If there are actual data that show that raising the height limit would lower commercial rents, I wish someone would share them. The obvious worst cost of the height limit is to be seen on K Street. But the idea that it’s bad for the city as a whole is a proposition that needs a more persuasive argument than it has received.
October 13th, 2008 at 11:40 pm
Actually, now that I reread what you’ve written, I’m not sure if you’re suggesting that taller buildings would result in lower commercial rents or higher commercial rents. Lower rates, higher receipts? Or both? What are you suggesting would be the economic benefit?
October 14th, 2008 at 11:49 am
Why do the neighboring areas of DC in VA and MD not build these high rises? There are some in Arlington, but they’re not that big and there aren’t that many of them.
The District is so small that it seems to me it could easily be ringed with denser development that is still very close to downtown while maintaining its unique character.
October 14th, 2008 at 11:51 am
Matt,
I live in DC, and I completely disagree. What DC needs is:
(1) a height minimum, requiring any new artificial structure (including parking lots) to be at least two stories tall.
(2) general parking reform, something I credit you for keeping track of.
(3) elimination of most of the single-use zones, which dominate much of DC.

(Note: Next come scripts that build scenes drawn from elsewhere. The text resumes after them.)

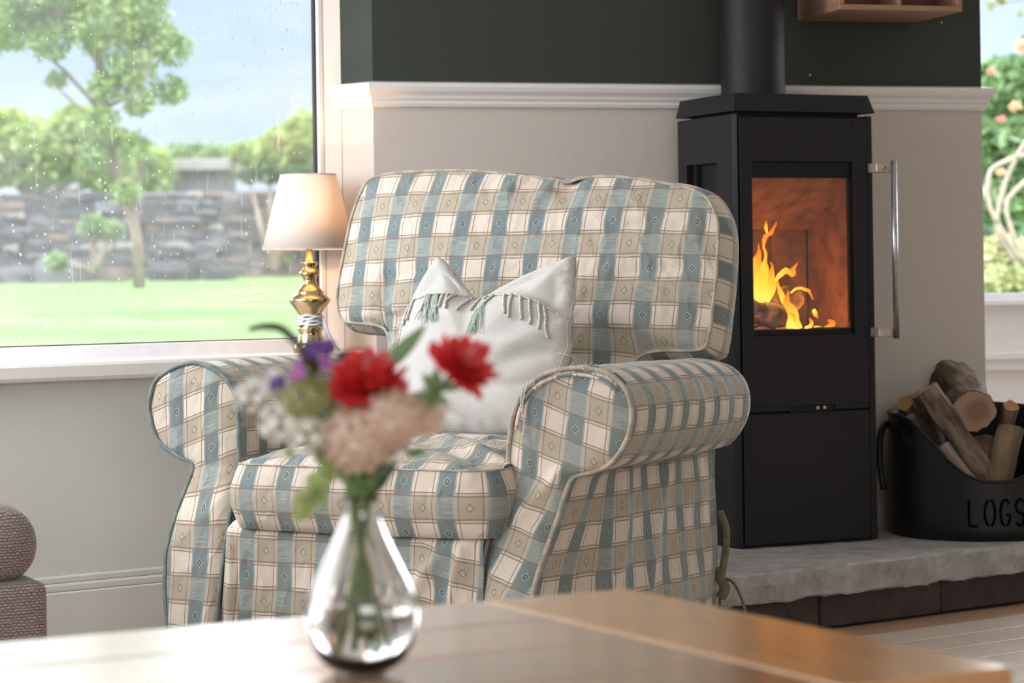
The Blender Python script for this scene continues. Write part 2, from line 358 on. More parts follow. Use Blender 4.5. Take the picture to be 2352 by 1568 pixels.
def pane_m(name, spots=True, tint=(1, 1, 1)):
    t = NT(name); v = t.obj(); fr = t.n('ShaderNodeFresnel', {'IOR': 1.5}).outputs[0]
    tr = t.n('ShaderNodeBsdfTransparent', {'Color': (*tint, 1)}).outputs[0]; gl = t.n('ShaderNodeBsdfGlossy', {'Roughness': .01}).outputs[0]
    s = t.n('ShaderNodeMixShader', {0: t.m_('MULTIPLY', fr, .9), 1: tr, 2: gl}).outputs[0]
    if spots:
        vo = t.n('ShaderNodeTexVoronoi', {'Vector': t.map(v, (1, 1, .8)), 'Scale': 62., 'Randomness': 1.})
        rnd = t.n('ShaderNodeSeparateColor', {0: vo.outputs['Color']}).outputs[0]
        dens = t.noise(v, 3.0, 2)
        rad = t.m_('MULTIPLY', t.m_('MULTIPLY', rnd, rnd), t.m_('MULTIPLY', dens, .42))
        dot = t.m_('LESS_THAN', vo.outputs['Distance'], rad)
        run = t.ramp(t.noise(t.map(v, (95, 95, 7)), 1, 2), [(.68, (0, 0, 0)), (.74, (1, 1, 1))])
        haze = t.ramp(t.noise(v, 7, 5, .7), [(.35, (.07, .07, .07)), (.8, (.19, .19, .19))])
        k = t.m_('MINIMUM', t.m_('ADD', t.m_('MULTIPLY', dot, .75), t.m_('ADD', t.m_('MULTIPLY', run, .30), haze)), .85)
        df = t.n('ShaderNodeMixShader', {0: .5, 1: t.n('ShaderNodeBsdfDiffuse', {'Color': (.9, .9, .92, 1)}).outputs[0], 2: t.n('ShaderNodeBsdfTranslucent', {'Color': (.95, .95, .97, 1)}).outputs[0]}).outputs[0]
        s = t.n('ShaderNodeMixShader', {0: k, 1: s, 2: df}).outputs[0]
    return t.out(s)
M['pane'] = pane_m('rain_spotted_glass'); M['pane_clean'] = pane_m('clear_window_glass', False)
def fireglass():
    t = NT('smoky_stove_glass'); v = t.obj(); fr = t.n('ShaderNodeFresnel', {'IOR': 1.5}).outputs[0]
    s = t.n('ShaderNodeMixShader', {0: t.m_('MULTIPLY', fr, 1.), 1: t.n('ShaderNodeBsdfTransparent', {'Color': (.93, .89, .85, 1)}).outputs[0], 2: t.n('ShaderNodeBsdfGlossy', {'Roughness': .03}).outputs[0]}).outputs[0]
    k = t.ramp(t.noise(t.map(v, (6, 6, 4)), 1, 4, .6), [(.45, (.02, .02, .02)), (.8, (.10, .10, .10))])
    return t.out(t.n('ShaderNodeMixShader', {0: k, 1: s, 2: t.n('ShaderNodeBsdfDiffuse', {'Color': (.16, .11, .08, 1)}).outputs[0]}).outputs[0])
M['fireglass'] = fireglass()
def glass_m(name, ior, col=(1, 1, 1)):
    t = NT(name); return t.out(t.n('ShaderNodeBsdfPrincipled', {'Base Color': col, 'Roughness': 0., 'IOR': ior, 'Transmission Weight': 1.}).outputs[0])
M['glass'] = glass_m('clear_vase_glass', 1.5); M['water'] = glass_m('water', 1.33)
M['brick_fire'] = plain('firebrick', (.42, .22, .13), .9, .25, 18, .004, 60); M['ash'] = plain('ash_and_embers', (.22, .17, .15), .95, .3, 40, .006, 50)
def charlog():
    t = NT('burning_log'); v = t.obj(); n = t.noise(v, 26, 4, .65)
    c = t.ramp(n, [(.38, (.15, .10, .08)), (.5, (.5, .44, .40)), (.7, (.7, .64, .6))])
    e = t.ramp(t.noise(v, 34, 4), [(.60, (0, 0, 0)), (.72, (1, .09, .03))])
    return t.out(t.bsdf(c, .95, Emission_Color=e, Emission_Strength=.7))
M['charlog'] = charlog()
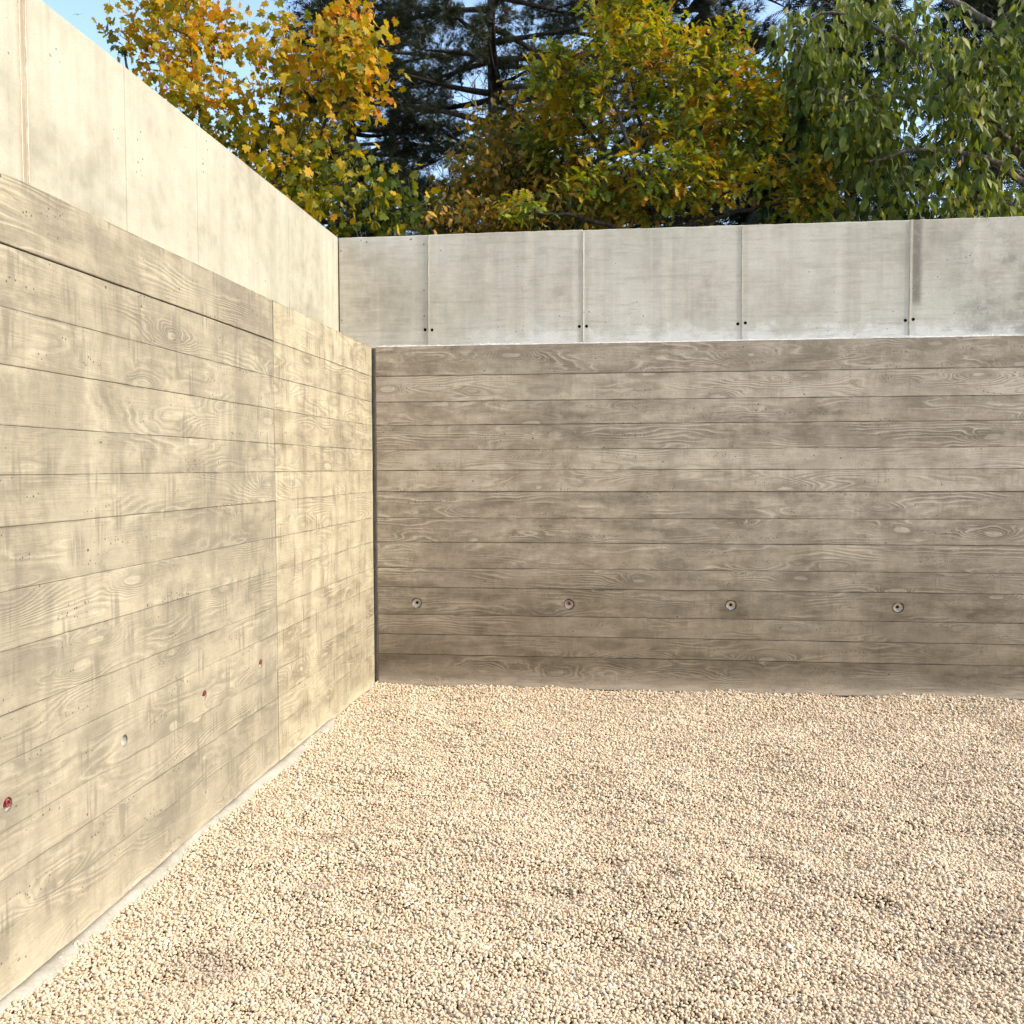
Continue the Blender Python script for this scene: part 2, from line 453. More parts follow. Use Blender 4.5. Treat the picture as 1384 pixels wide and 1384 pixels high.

Things are definitely crowded downtown. But, first off, if you want to build a skyscraper, you can just go to Rosslyn or Pentagon City. And if you’re looking for neighborhoods that are underdeveloped, please, let me give you a tour of Northeast DC some day. In particular, consider the 6 Red line stations in Northeast, all of which have empty lots within a couple blocks of the station. Until Northeast fills up, I see no reason to increase the density of the already successful downtown neighborhood.
October 14th, 2008 at 3:27 pm
Philadelphia kept its height restrictions east of city hall, which includes Independence Hall and many other colonial structures. West of city hall, skyscrapers have been allowed to flourish. Maybe D.C. could do something similar, allowing skyscrapers but not where they would overshadow the Capitol Building, monuments, etc.